Gable Seems Happy Choosing Own Scripts

After his long reign at MGM, Gable seems happy to be off on his own, choosing his own scripts, his own directors, his own cast.

The parting with MGM was not especially friendly. On one occasion, as his veteran handyman made him up on the 20th lot, Gable observed grimly, “He’s the only thing I wanted when I left MGM.”

At a party on the eve of leaving MGM, coolly ignoring current studio executives, Gable stood and proposed a solemn salute, “To my friends and associates who are no longer alive.”

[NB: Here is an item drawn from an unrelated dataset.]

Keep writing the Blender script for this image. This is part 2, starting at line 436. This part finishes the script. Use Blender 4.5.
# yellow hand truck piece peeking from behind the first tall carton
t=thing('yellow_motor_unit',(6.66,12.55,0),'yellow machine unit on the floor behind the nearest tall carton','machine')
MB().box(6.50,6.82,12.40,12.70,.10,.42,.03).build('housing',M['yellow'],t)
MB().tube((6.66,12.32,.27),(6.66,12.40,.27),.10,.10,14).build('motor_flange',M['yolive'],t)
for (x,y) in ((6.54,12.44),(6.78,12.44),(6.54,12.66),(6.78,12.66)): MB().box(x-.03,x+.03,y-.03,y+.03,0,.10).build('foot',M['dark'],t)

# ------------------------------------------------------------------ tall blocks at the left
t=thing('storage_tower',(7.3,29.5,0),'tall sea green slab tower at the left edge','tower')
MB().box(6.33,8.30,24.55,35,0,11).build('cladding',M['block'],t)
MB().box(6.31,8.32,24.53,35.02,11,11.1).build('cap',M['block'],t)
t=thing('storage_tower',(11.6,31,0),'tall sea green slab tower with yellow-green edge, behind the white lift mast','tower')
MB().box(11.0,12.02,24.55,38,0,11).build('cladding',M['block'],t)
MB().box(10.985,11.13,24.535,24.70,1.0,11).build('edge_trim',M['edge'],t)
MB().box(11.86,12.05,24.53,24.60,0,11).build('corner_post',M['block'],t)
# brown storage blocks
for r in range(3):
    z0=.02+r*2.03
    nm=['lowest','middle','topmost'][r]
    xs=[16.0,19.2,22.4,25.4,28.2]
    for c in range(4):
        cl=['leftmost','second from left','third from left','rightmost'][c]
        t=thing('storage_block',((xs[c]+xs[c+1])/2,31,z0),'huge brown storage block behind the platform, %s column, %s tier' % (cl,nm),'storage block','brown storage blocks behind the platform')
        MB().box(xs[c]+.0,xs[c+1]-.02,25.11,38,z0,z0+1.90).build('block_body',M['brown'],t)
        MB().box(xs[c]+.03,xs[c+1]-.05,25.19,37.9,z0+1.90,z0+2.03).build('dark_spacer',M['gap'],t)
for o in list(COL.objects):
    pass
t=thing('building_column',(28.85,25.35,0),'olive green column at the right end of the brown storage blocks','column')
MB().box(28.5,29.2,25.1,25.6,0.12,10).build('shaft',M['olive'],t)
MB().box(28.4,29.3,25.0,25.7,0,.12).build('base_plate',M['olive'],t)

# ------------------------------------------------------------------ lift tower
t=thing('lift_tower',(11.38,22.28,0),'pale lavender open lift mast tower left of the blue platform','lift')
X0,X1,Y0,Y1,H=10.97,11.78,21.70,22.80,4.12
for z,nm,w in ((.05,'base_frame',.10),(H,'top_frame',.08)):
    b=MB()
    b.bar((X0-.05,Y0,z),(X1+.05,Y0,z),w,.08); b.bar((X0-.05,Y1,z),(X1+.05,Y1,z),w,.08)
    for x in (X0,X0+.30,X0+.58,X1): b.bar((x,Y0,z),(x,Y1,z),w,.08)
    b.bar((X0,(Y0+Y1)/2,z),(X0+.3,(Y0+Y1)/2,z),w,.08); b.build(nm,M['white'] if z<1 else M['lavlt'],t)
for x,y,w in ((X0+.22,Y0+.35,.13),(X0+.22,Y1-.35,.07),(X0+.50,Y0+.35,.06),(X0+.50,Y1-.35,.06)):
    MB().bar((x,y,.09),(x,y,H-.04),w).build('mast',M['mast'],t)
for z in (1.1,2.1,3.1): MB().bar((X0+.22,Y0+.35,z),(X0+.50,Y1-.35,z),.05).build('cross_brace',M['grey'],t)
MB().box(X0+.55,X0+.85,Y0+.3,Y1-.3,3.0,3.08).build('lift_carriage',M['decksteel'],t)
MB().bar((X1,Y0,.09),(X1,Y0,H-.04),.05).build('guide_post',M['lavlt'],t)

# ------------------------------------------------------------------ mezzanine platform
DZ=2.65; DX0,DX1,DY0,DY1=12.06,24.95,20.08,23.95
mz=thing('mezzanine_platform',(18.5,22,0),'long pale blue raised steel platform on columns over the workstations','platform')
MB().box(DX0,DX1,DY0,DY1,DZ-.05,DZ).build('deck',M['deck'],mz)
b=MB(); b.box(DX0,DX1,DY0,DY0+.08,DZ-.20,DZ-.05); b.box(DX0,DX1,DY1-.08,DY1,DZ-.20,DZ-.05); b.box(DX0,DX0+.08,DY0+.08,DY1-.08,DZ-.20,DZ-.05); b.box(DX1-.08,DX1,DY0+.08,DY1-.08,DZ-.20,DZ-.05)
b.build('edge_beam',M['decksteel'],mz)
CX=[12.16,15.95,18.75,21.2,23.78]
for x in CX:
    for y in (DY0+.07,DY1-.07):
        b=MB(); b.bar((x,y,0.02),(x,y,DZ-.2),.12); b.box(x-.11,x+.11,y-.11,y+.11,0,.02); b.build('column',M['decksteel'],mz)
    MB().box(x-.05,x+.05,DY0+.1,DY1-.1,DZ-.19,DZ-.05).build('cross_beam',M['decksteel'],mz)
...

There are conflicting stories of reasons behind the departure of the greatest moneymaker in MGM history, but Gable himself—for the record—attributes it to a succession of bad pictures since the war.

He professed to know nothing of reports that MGM, itself dissatisfied with his recent pictures, had been planning to “age” the age-defying star gracefully, as it had Gable’s pal and stablemate, Spencer Tracy, who sprang to new popularity after the war in “Father of the Bride.”

Gable’s deteriorating relationship with MGM reaches back 10 years. When he emerged from the war, a major with a  distinguished record in the Air Force, he was thrown into the MGM silly, “Adventure,” with MGM ballyhooing, “Gable’s back and Garson’s (Greer) got him.”

Gable still winces over the line, ungenerously rewritten by mags to, “Gable’s back, Garson’s got him—you can have them.”

The picture made money, grossing over $5,000,000 as the King’s fans loyally flocked to the theatres, but even the most loyal, stirring restlessly in their seats, had to acknowledge that MGM had done Gable wrong. It was what is commonly termed a stinkeroo.

Not until the fairly recent “Mogambo,” a remake of Gable’s “Red Dust,” turned out 21 years before, did the King have a post-war picture he himself liked. The picture’s instant success at the box office stirred MGM to the slow realization that the old Gable hadn’t changed, only the picture material they had been giving him.

“Clark was offered everything but the MGM sink, even to sharing the profits, something MGM had never offered before,” relates an intimate, “Eddie Mannix, MGM’s general manager and a friend of Clark’s, was sent to London to win him over, but it was too late—the damage was done.”

Gable now stands alone—and is feeling no pain.

With two pictures, including the current “Soldier of Fortune” getting him 10% of the box office, Gable is now looking forward to a long honeymoon and a third picture, which will make bigger and better vacations possible for two.